17 May 2004

Refusing to Recognize Morales

Commonwealth v. Hicks
Yet again, the Supreme Court of Virginia has refused to follow the unconstitutional vagueness test laid out as precedent in Chicago v. Morales, which considers the question of whether a statute violates due process through vagueness although the person questioning the statute is not effected by it in an unconstitutional manner. The Court holds fast to its basically undefendable position that a Defendant must prove that the vagueness of a statute as applied to the Defendant is unconstitutional. As far as standards go it's clear, logical, and completely at odds with the standard set forth by the U.S. Supreme Court in Morales.

Citations
The VaSCt strives mightily to support its position, harkening back to pre-Morales U.S. SCt decisions from 20 and 30 years back and then citing a ton of inferior court decisions. Generally, this is a sign that the persuader has difficulty finding actual proof of his point; if there is a pertinent opinion squarely on point which is post-contradictory precedent one only needs to make that cite to prove his point. The more cites, the less credible the counter-precedent argument.

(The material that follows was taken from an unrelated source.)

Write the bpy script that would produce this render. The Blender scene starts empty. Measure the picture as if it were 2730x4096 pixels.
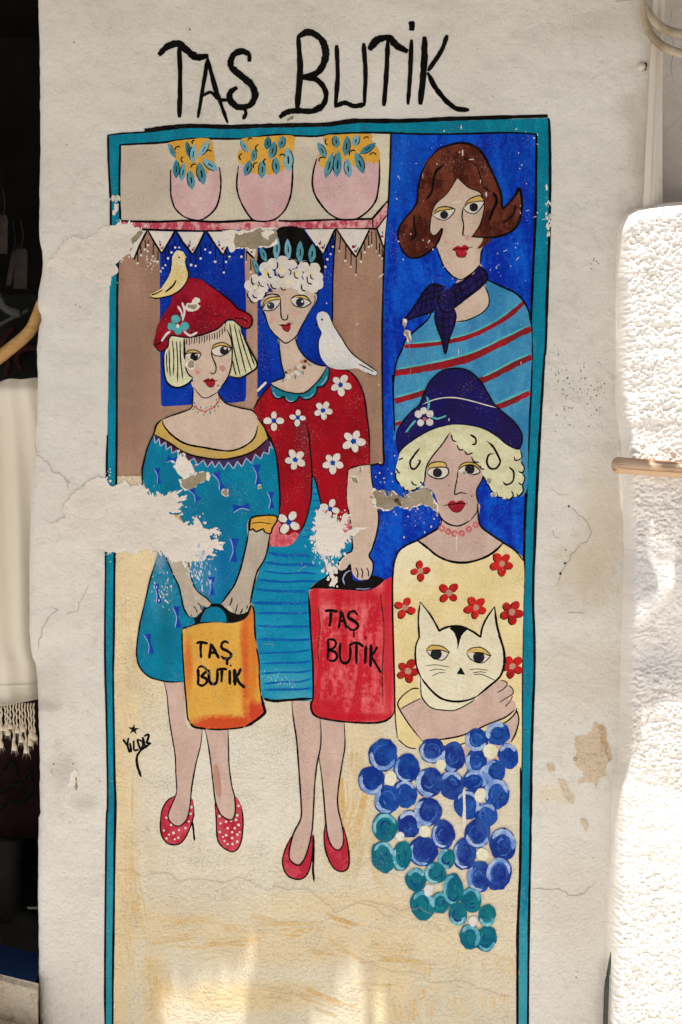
import bpy, math, random
import numpy as np
from mathutils import Vector
from mathutils.geometry import delaunay_2d_cdt

# ------------------------------------------------------------------ camera, sky, sun, exposure
S = bpy.context.scene
COL = S.collection
K = 1915.2            # photograph pixels per metre on the mural wall
CAMY, CAMZ = -3.0, 1.25
cam = bpy.data.objects.new("camera", bpy.data.cameras.new("camera"))
COL.objects.link(cam)
cam.location = (0, CAMY, CAMZ)
cam.rotation_euler = (math.radians(90), 0, 0)
cam.data.sensor_fit = 'VERTICAL'
cam.data.sensor_height = 36
cam.data.lens = 36 * 3.0 / (4096 / K)
cam.data.clip_end = 300
S.camera = cam

SUN = Vector((-0.02, -0.30, 1.0)).normalized()      # direction towards the sun
elev = math.asin(SUN.z)
azim = math.atan2(SUN.x, SUN.y)
w = bpy.data.worlds.new("World"); S.world = w; w.use_nodes = True
nt = w.node_tree; nt.nodes.clear()
sky = nt.nodes.new("ShaderNodeTexSky"); sky.sky_type = 'NISHITA'; sky.sun_disc = False
sky.sun_elevation = elev; sky.sun_rotation = azim; sky.dust_density = 3.0; sky.ozone_density = 0.6
bg = nt.nodes.new("ShaderNodeBackground"); bg.inputs[1].default_value = 0.055
out = nt.nodes.new("ShaderNodeOutputWorld")
nt.links.new(sky.outputs[0], bg.inputs[0]); nt.links.new(bg.outputs[0], out.inputs[0])

sl = bpy.data.lights.new("sun", 'SUN'); sl.energy = 5.0; sl.angle = math.radians(0.5); sl.color = (1.0, 0.98, 0.95)
so = bpy.data.objects.new("sun", sl); COL.objects.link(so)
so.rotation_euler = (-SUN).to_track_quat('-Z', 'Y').to_euler()
so.location = (2, -4, 8)

S.view_settings.view_transform = 'Standard'
S.view_settings.look = 'None'
S.view_settings.gamma = 1.0
S.view_settings.use_curve_mapping = False
S.view_settings.exposure = 0.68
S.cycles.max_bounces = 8
S.cycles.diffuse_bounces = 5

rnd = random.Random(7)
MESHED = {}

# ------------------------------------------------------------------ small helpers
def lin(c):
    c = c / 255.0
    return c / 12.92 if c <= 0.04045 else ((c + 0.055) / 1.055) ** 2.4
def ph(r, g, b, k=0.84):
    """paint colour from the colour it shows in open shade next to white plaster"""
    return tuple(min(0.9, lin(v) / k) for v in (r, g, b)) + (1.0,)

def WX(px, y=0.0): return (px - 1365.0) / K * (3.0 + y) / 3.0
def WZ(py, y=0.0): return CAMZ + (2048.0 - py) / K * (3.0 + y) / 3.0

class Crop:
    def __init__(s, x, y, k): s.x, s.y, s.k = x, y, k
    def __call__(s, *v):
        return [(s.x + v[i] / s.k, s.y + v[i + 1] / s.k) for i in range(0, len(v), 2)]
NV = Crop(0, 0, 1.0)
DF = Crop(0, 0, 0.57436)
A = Crop(400, 460, 1.96); B = Crop(1000, 460, 2.6133); C = Crop(1540, 500, 2.24)
D = Crop(540, 960, 2.6133); E = Crop(940, 860, 2.6133); F = Crop(500, 1600, 2.45)
G = Crop(1000, 1440, 2.4517); H = Crop(1540, 1440, 2.45); I = Crop(520, 2300, 2.6133)
J = Crop(1000, 2200, 2.6133); KK = Crop(1500, 2300, 2.3059); L = Crop(440, 2700, 1.568)
M = Crop(1400, 2840, 2.0632); T = Crop(560, 50, 1.0889); N = Crop(400, 3300, 0.8711)
L1 = Crop(0, 0, 1.68); L2 = Crop(0, 1200, 1.6807); L3 = Crop(0, 2600, 1.5725)
R4 = Crop(2230, 0, 1.96); R5 = Crop(2130, 1200, 1.68); R6 = Crop(2130, 2600, 1.5733)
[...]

Citing a Non-Precedent Section of Morales
Then the Court goes to Section IV of Morales to set up a strawman to knock down ("For it is clear that . . ."). The only problem is that Section IV is explicitly not the opinion of the U.S. SCt:
Stevens, J., announced the judgment of the Court and delivered the opinion of the Court with respect to Parts I, II, and V, in which O'Connor, Kennedy, Souter, Ginsburg, and Breyer, JJ., joined, and an opinion with respect to Parts III, IV, and VI, in which Souter and Ginsburg, JJ., joined.
The six Justice majority in Section V of Morales sets out the entire test for vagueness: (1) Is a substantial amount of innocent conduct reached, and if so (2) does it "necessarily entrust[] lawmaking to the moment-to-moment judgment of the policeman on his beat?" Six Justices apply this test with no exception if the statute can be constitutionally applied to the Defendant.

Claiming the Cases are Different



Morales


City ordinance forbids gang members
loitering in a public place with others.



Officers can order any group with suspected gang members to disperse.






Police arrest those who refuse to leave.


Police actually set out policy to narrow the scope of citizens they may approach.
This Case


The City, a State actor, manipulates the
system, declaring a part of the City
"private" and deeding this public City
property to another State actor.

The second State actor then increases
police power giving them carte blanche
to ban at will people from the streets
and sidewalks if they cannot prove
residence, employment, or demonstrate
a legitimate business or social purpose
for being on those streets or sidewalks.

Police arrest those who refuse to leave
or return at any time after being banned.

No evidence of any police policy
narrowing the scope of citizens who may
potentially be approached.

The Court tries to say that the difference between the two is that Morales is a criminal ordinance while in Richmond it's only a policy and the crime is in the trespassing, which is not a vague statute.
[U]nlike the ordinance in Morales, the Housing Authority's trespass policy is not a penal ordinance. The Housing Authority's policy is intended to regulate the behavior of people who appear on private property owned by the
Housing Authority
Of course, one of the strongest arguments in favor of Morales mirrored this argument: the ordinance is not penal in nature until the person does not disperse. In Morales the problem wasn't in the arresting of a person refusing to obey a putatively valid order to leave an area; the constitutional problem is in the approach and banning of a person from an area without any evidence of illegal behavior. In the Richmond case the problem really isn't in the trespass charge; the constitutional problem is in the approach and banning of a person from an area without any evidence of illegal behavior.

De Jure v. De Facto
The last peg which the Court has any real chance of hanging its hat on is the public/private distinction. Morales was about streets which were public under the law. In the Richmond case a carefully constructed fiction has been set in place, making the roads and sidewalks technically private. They are still run by a State actor and presumptively, any necessary funds - beyond rent paid - which will be needed to maintain these roads and sidewalks will come from the State. It is a paper thin fabrication meant to give police more powers than they have constitutionally. It shouldn't stand but it is the strongest argument.


-----------------------
As always, I am shooting from the hip here. Do not consider this competent legal advice. While I think the general arguments are on track, much, much more research would have to go into this before I would feel comfortable submitting it to any court.